France’s Defining Moment

With all hotels overbooked and streets the scene of motorcades rushing back and forth last week, it was indeed the ‘French moment’ in Tehran. The occasion was a visit by the high-profile French delegation aimed at scoping out the Iranian market at close range. A lot was said and done during the three days and much was planned for the near future.
“We had important meetings and discussions with ministers, the vice-president and top decision makers in the economic sectors,” said the well-disposed French Foreign Trade Minister Matthias Fekl in an interview with the Financial Tribune after being caught unawares at the dining table around midnight at Espinas Hotel, where a joint meeting between Iran’s capital market players and French business leaders had just wrapped up. The minister himself did not attend the meeting as he was busy speed-dating with Tehran officials on practical ways to get the two sides work closer together.
“We had a very important economic forum where almost 150 French enterprises participated and had discussions on the different areas of interest,” he said with eyes barely concealing the exhaustion from back-to-back meetings from early morning to this late hour.
French giants whose representatives accompanied the minister included Total, Airbus, Peugeot Adepta and Veolia to name a few. Agriculture Minister Stephane Le Foll was also present and on Monday signed an MoU with his Iranian counterpart Mahmoud Hojjati on future cooperation.
To make sure the fresh momentum in mutual ties will be sustained and promoted, it was decided that a joint economic commission be established. “We also decided with the Iranian government to set up a joint economic commission as a venue to discuss future projects and where we can meet regularly to push things forward,” Fekl said.
France opened a first major European trade office in Tehran on Monday. Head of the Business France Tehran office, Romain Keraval, told the Financial Tribune that the office will seek to facilitate commercial activities between the two sides.
“This is the 70th office of Business France worldwide.
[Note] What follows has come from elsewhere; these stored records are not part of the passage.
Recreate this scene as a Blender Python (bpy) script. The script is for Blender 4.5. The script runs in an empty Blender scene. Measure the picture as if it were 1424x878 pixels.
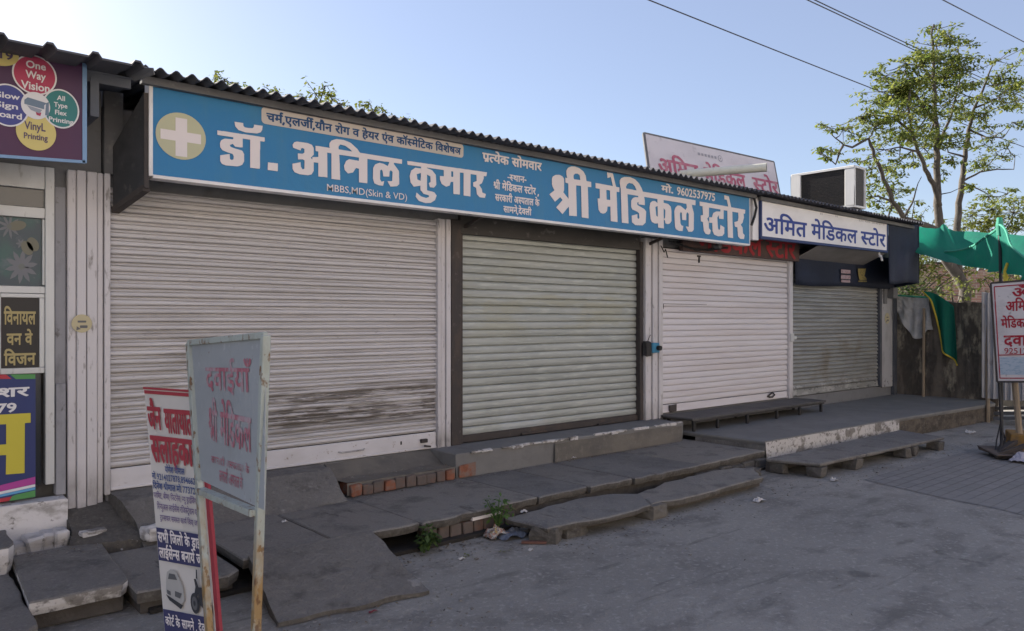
import bpy, bmesh, math, random
from mathutils import Vector, Matrix, noise as mnoise
rad = math.radians
S = bpy.context.scene
COL = S.collection

# ------------------------------------------------------------------ camera, sky, sun, exposure
# The shop front is the plane y = 0 (x runs along it, +y is inside, z up); road at z = 0.
CAM = Vector((0.0, -5.91, 1.6)); YAW = rad(49.4)
FWD = Vector((math.cos(YAW), math.sin(YAW), 0)); RGT = Vector((math.sin(YAW), -math.cos(YAW), 0)); UP = Vector((0, 0, 1))
cd = bpy.data.cameras.new('camera'); cam = bpy.data.objects.new('camera', cd); COL.objects.link(cam)
cam.location = CAM; cam.rotation_euler = (rad(90), 0, YAW - rad(90))
cd.sensor_width = 36; cd.lens = 1060 / 1424 * 36; cd.shift_y = -(439 - 445) / 1424 * -1
cd.shift_y = (445 - 439) / 1424
cd.clip_start = 0.05; cd.clip_end = 2000
S.camera = cam

SUN_AZ, SUN_EL = rad(97), rad(25)          # azimuth from +x towards +y
w = bpy.data.worlds.new('World'); S.world = w; w.use_nodes = True
nt = w.node_tree; bg = nt.nodes['Background']
sky = nt.nodes.new('ShaderNodeTexSky'); sky.sky_type = 'NISHITA'; sky.sun_disc = False
sky.sun_elevation = SUN_EL; sky.sun_rotation = rad(90) - SUN_AZ
sky.altitude = 300; sky.air_density = 1.0; sky.dust_density = 0.7; sky.ozone_density = 2.0
# a thin bright haze fills the whole sky evenly: the clear sky at 70 %, plus an even pale lavender share
hz = nt.nodes.new('ShaderNodeMix'); hz.data_type = 'RGBA'; hz.inputs['Factor'].default_value = .30
hz.inputs[7].default_value = (4.5, 4.6, 6.3, 1)
nt.links.new(sky.outputs[0], hz.inputs[6]); nt.links.new(hz.outputs[2], bg.inputs[0]); bg.inputs[1].default_value = 0.058
sl = bpy.data.lights.new('sun', 'SUN'); sl.energy = 5.0; sl.angle = rad(0.5); sl.color = (1, .93, .82)
so = bpy.data.objects.new('sun', sl); COL.objects.link(so)
sd = Vector((math.cos(SUN_AZ) * math.cos(SUN_EL), math.sin(SUN_AZ) * math.cos(SUN_EL), math.sin(SUN_EL)))
so.rotation_euler = (-sd).to_track_quat('-Z', 'Y').to_euler(); so.location = sd * 60
vs = S.view_settings; vs.view_transform = 'Standard'; vs.look = 'None'; vs.gamma = 1; vs.use_curve_mapping = False
vs.exposure = 1.52
S.cycles.max_bounces = 6; S.cycles.diffuse_bounces = 4; S.cycles.transparent_max_bounces = 8

# ------------------------------------------------------------------ helpers
def onY(x, y, Y=0.0):
    d = FWD + RGT * ((x - 712) / 1060) + UP * ((445 - y) / 1060); return CAM + d * ((Y - CAM.y) / d.y)
def onZ(x, y, Z=0.0):
    d = FWD + RGT * ((x - 712) / 1060) + UP * ((445 - y) / 1060); return CAM + d * ((Z - CAM.z) / d.z)
def at(x, y, dep): return CAM + (FWD + RGT * ((x - 712) / 1060) + UP * ((445 - y) / 1060)) * dep
def noi(p, s=1.0, seed=0.0): return mnoise.noise(Vector((p[0] * s + seed * 17.3, p[1] * s - seed * 9.1, p[2] * s + seed * 5.7)))

WORLD = {}                                            # world position of each object's origin
def _place(o, origin, parent):
    origin = Vector(origin)
    COL.objects.link(o); WORLD[o.name] = origin
    if parent is not None:
        o.parent = parent; o.location = origin - WORLD[parent.name]
    else: o.location = origin
    return o
def tag(o, label=None, cat=None, group=None, kind=None):
    if label: o['label'] = label
    if cat: o['category'] = cat
    if group: o['group'] = group
    if kind: o['kind'] = kind
    return o
def thing(name, label, cat, loc, group=None):
    o = bpy.data.objects.new(name, None); o.empty_display_size = .1
    _place(o, loc, None); return tag(o, label, cat, group)

class MB:
    def __init__(s): s.v = []; s.f = []; s.m = []; s.uvs = None
    def poly(s, pts, mi=0):
        i = len(s.v); s.v += [Vector(p) for p in pts]; s.f.append(list(range(i, i + len(pts)))); s.m.append(mi); return s
    def box(s, a, b, mi=0, jit=0.0, rz=0.0, rng=random):
        a = Vector(a); b = Vector(b); c = (a + b) / 2; h = (b - a) / 2; i = len(s.v)
        M = Matrix.Rotation(rz, 3, 'Z')
        for z in (-1, 1):
            for y in (-1, 1):
                for x in (-1, 1):
                    p = Vector((x * h.x, y * h.y, z * h.z))
                    if jit: p += Vector((rng.uniform(-jit, jit), rng.uniform(-jit, jit), rng.uniform(-jit, jit)))
                    s.v.append(c + M @ p)
        for q in ((0, 2, 3, 1), (4, 5, 7, 6), (0, 1, 5, 4), (2, 6, 7, 3), (0, 4, 6, 2), (1, 3, 7, 5)):
            s.f.append([i + k for k in q]); s.m.append(mi)
        return s
    def bar(s, a, b, wx, wy, up=(0, 0, 1), mi=0):
        """rectangular bar from a to b; wx across (perpendicular to up), wy along up"""
        a = Vector(a); b = Vector(b); d = (b - a).normalized(); u = Vector(up); x = d.cross(u)
        if x.length < 1e-4: x = d.cross(Vector((0, 1, 0)))
        x.normalize(); y = x.cross(d).normalized(); i = len(s.v)
        for p in (a, b):
            for sx, sy in ((-1, -1), (1, -1), (1, 1), (-1, 1)): s.v.append(p + x * sx * wx / 2 + y * sy * wy / 2)
        for q in ((3, 2, 1, 0), (4, 5, 6, 7), (0, 1, 5, 4), (1, 2, 6, 5), (2, 3, 7, 6), (3, 0, 4, 7)):
            s.f.append([i + k for k in q]); s.m.append(mi)
        return s
    def tube(s, pts, r, n=8, mi=0, caps=True):
        pts = [Vector(p) for p in pts]; rs = r if isinstance(r, (list, tuple)) else [r] * len(pts); base = len(s.v)
        prev = None
        for k, p in enumerate(pts):
            d = (pts[min(k + 1, len(pts) - 1)] - pts[max(k - 1, 0)]).normalized()
            x = d.cross(Vector((0, 0, 1))) if prev is None else prev - d * prev.dot(d)
            if x.length < 1e-3: x = d.cross(Vector((0, 1, 0)))
            x.normalize(); prev = x; y = d.cross(x)
            for j in range(n):
                a = 2 * math.pi * j / n; s.v.append(p + (x * math.cos(a) + y * math.sin(a)) * rs[k])
        for k in range(len(pts) - 1):
            for j in range(n):
                a = base + k * n + j; b = base + k * n + (j + 1) % n
                s.f.append([a, b, b + n, a + n]); s.m.append(mi)
        if caps:
            s.f.append([base + j for j in reversed(range(n))]); s.m.append(mi)
            e = base + (len(pts) - 1) * n; s.f.append([e + j for j in range(n)]); s.m.append(mi)
        return s
    def disc(s, c, u, v, ru, rv, n=40, mi=0):
        c = Vector(c); u = Vector(u); v = Vector(v)
        return s.poly([c + u * math.cos(2 * math.pi * k / n) * ru + v * math.sin(2 * math.pi * k / n) * rv for k in range(n)], mi)
    def grid(s, fn, nu, nv, mi=0):
        i = len(s.v)
        for a in range(nu + 1):
            for b in range(nv + 1): s.v.append(Vector(fn(a / nu, b / nv)))
        for a in range(nu):
            for b in range(nv):
                p = i + a * (nv + 1) + b; s.f.append([p, p + nv + 1, p + nv + 2, p + 1]); s.m.append(mi)
        return s
    def build(s, name, mats, parent=None, origin=None, bevel=0.0, smooth=False, solid=0.0, seg=1):
        if not isinstance(mats, (list, tuple)): mats = [mats]
        if origin is None:
            if parent is not None and parent.name in WORLD: origin = WORLD[parent.name].copy()
            else:
                xs = [p.x for p in s.v]; ys = [p.y for p in s.v]; zs = [p.z for p in s.v]
                origin = Vector(((min(xs) + max(xs)) / 2, (min(ys) + max(ys)) / 2, min(zs)))
        origin = Vector(origin)
        me = bpy.data.meshes.new(name); me.from_pydata([p - origin for p in s.v], [], s.f)
        for m in mats: me.materials.append(m)
        me.polygons.foreach_set('material_index', s.m)
        bm = bmesh.new(); bm.from_mesh(me)
        if bevel or solid: bmesh.ops.remove_doubles(bm, verts=bm.verts, dist=1e-5)
        if not s.uvs == 'keep': bmesh.ops.recalc_face_normals(bm, faces=bm.faces) if (bevel or solid or smooth) else None
        bm.to_mesh(me); bm.free()
        if smooth: me.polygons.foreach_set('use_smooth', [True] * len(me.polygons))
        me.update()
        o = bpy.data.objects.new(name, me); _place(o, origin, parent)
        if solid:
            md = o.modifiers.new('thickness', 'SOLIDIFY'); md.thickness = solid; md.offset = 0
        if bevel:
            md = o.modifiers.new('edge', 'BEVEL'); md.width = bevel; md.segments = seg; md.limit_method = 'ANGLE'; md.angle_limit = rad(40)
        return o

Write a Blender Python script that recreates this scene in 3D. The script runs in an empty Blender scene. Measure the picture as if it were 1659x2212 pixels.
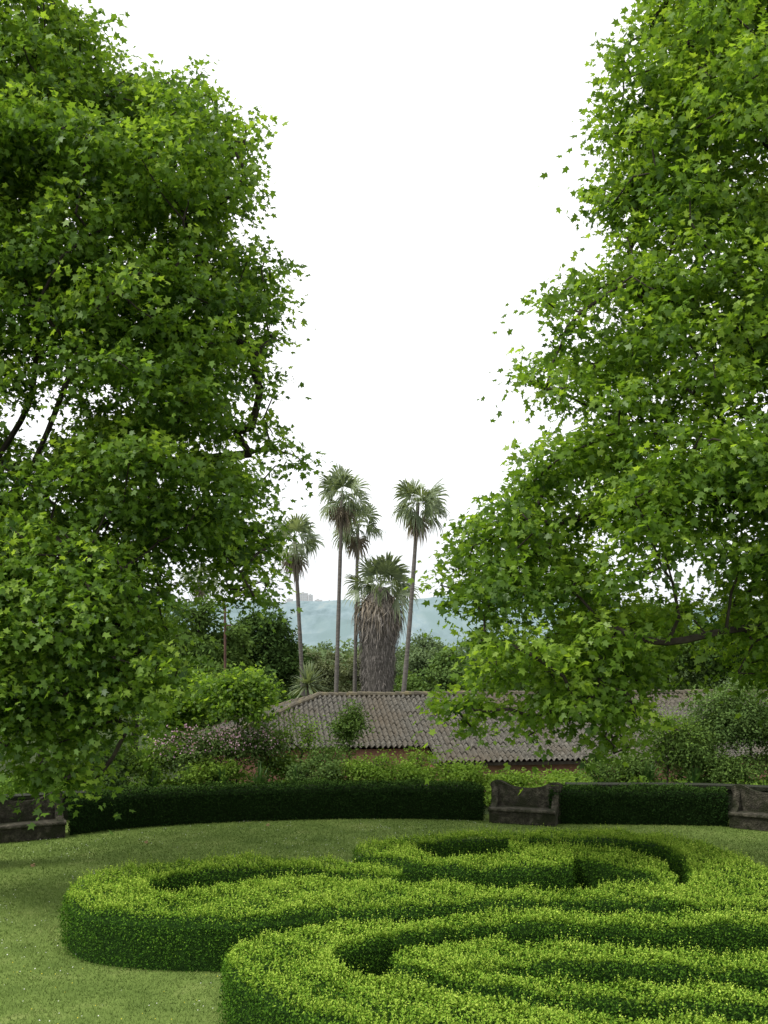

Our organization is a governmental agency in charge of promoting exports and investments. At first we [will] seek to reestablish a foothold in the Iranian market,” he said, adding that the next step would be to consider long-term investment through transfer of technology and joint projects with local manufacturers and industrialists. “And if the projects go ahead as planned, Iran can emerge as re-export hub in the region.” He noted that transportation, auto, construction, agrifood and mining sectors are of prime interest to French companies.
The decision by Paris to make an early move to restore economic ties with Tehran has surprised pundits and policymakers both in Tehran and Europe simply because of the oft-repeated hard-line stance of the government of President François Hollande during the complex nuclear negotiations between Iran and the six world powers (five permanent members of the UN Security Council plus Germany).
But that country did not waste time to patch up soured relations even before the ink was dry on the July 14 historic nuclear agreement to close the disputed nuclear dossier and move forward as serious and responsible countries more concerned about national interests and the welfare of their peoples. Small wonder Foreign Minister Laurent Fabius was in Tehran in late July to test the political waters and see how Iran plans to work with Europe after the end of the economic sanctions.
And then there is the stark reality of France’s economic ills. Searching for new markets, trade partners and new ways of doing things obviously makes sense for that nation’s political business elite, not to mention that this indeed is the demand of wisdom.
During the interview Fekl referred to the importance of Iran becoming a member of the World Trade Organization and said Paris would be willing to provide technical assistance to Tehran in its accession bid. “We also had the opportunity to discuss how France could be on Iran’s side, if Iran decided to join WTO, because we think that Iran has to be part of the world economy and world exchanges.”
In the latest development in Iran’s bumpy road to the top global institution, Iranian Minister of Industries, Mining and Trade Mohammad-Reza Nematzadeh recently called for the establishment of a “legal economic commission” to revise Iran’s foreign trade regime—the system of tariff and non-tariff barriers and export incentives—in accordance with contemporary global trade demands. A memorandum of the foreign trade regime will subsequently be submitted to WTO as a prerequisite for membership and the world body will discuss the necessary changes with the applicant country.
More than 19 years have passed since WTO first received Iran’s membership application in July 1996. It took the organization nine years to accept Iran as an observer state.
President Hassan Rouhani is scheduled to visit France next month at the invitation of his French counterpart. The visit is viewed as a milestone to build closer bonds. “We will have the honor of a visit by President Rouhani on Nov. 17. It will be a very important time. There are a few weeks left to prepare things, to prepare roadmap for different sectors and to choose different projects we want to push forward,” Fekl said.
In response to a question on barriers to normal bilateral trade, the minister referred to “financing” as the primary difficulty French firms face in wanting to work with Iran. “We are working on the banking and financing issues to ensure that businesses can work concretely in Iran; there are important steps to be taken,” he stressed.